What we're trying to do in Anniversary is address a certain problem within the gay community, and that is the use of supposedly 'sex-enhancing' drugs. You can go to a local IRC channel, and you'll see how many nicknames have the words 'chem' or 'wild' appended to them. So we thought it's time to bring this into the open, and have a real discussion about it. Because the more you pretend it doesn't exist, the more you grant it an underground status, and then people go into denial mode. And the minute you go into denial, then you start to forget how these things you do in the shadows, in secret, can have such profound consequences on the life that you lead in broad daylight.

That said, the 'drug orgy' thread is only one facet of the film. There is also a depiction of a stable, monogamous gay relationship. We're not a homogenous community, and even though Anniversary is a short film, I hope it's managed to touch on the spectrum that's out there. 

æ: What do you hope for viewers to take home?

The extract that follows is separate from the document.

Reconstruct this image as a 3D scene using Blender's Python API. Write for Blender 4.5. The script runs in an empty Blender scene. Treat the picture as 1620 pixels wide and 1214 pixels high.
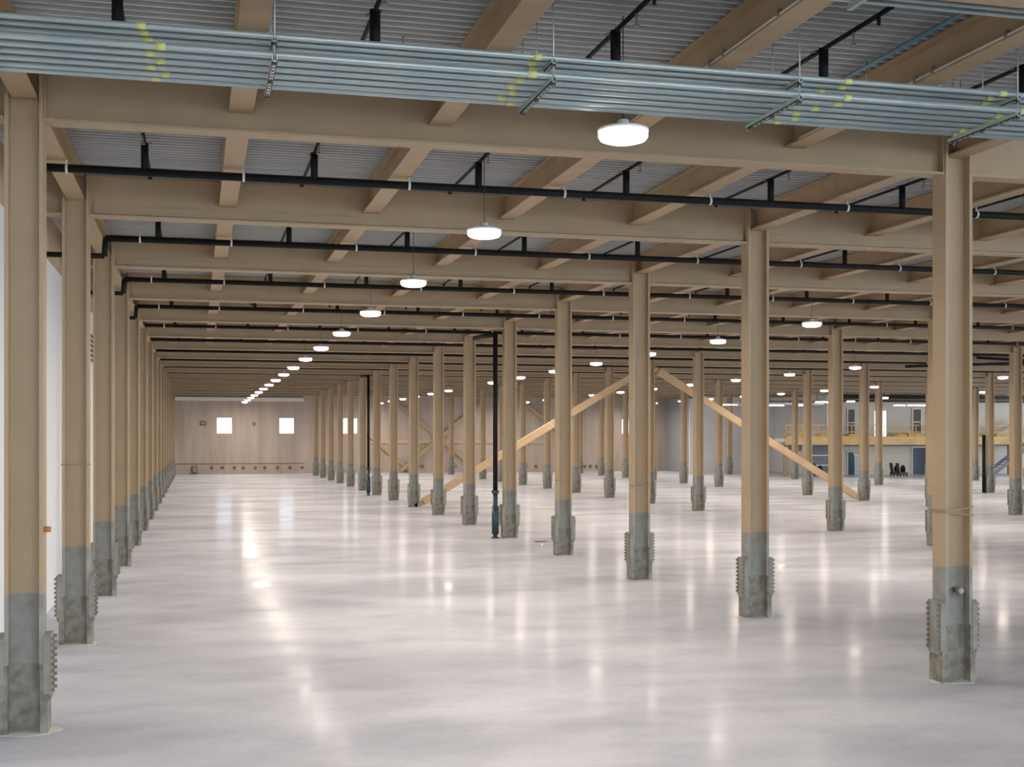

Alfian: We're telling the story of a relationship, and the kinds of trials the people in it undergo. Royston's a wonderful visual storyteller, whereas as a playwright I'm much more verbal (you can tell from this interview!), and he's managed to strip down some of my bad habits. There's a lot of things you can take from the film – anything from the aesthetic aspects like the cinematography to the sensitive performances by the actors. I don't believe in messages, but I think the film's more than something that explores what it means to be in a gay relationship. I hope one of the questions it provokes is that very universal one: do we trust someone because we love him, or do we love someone because we trust him?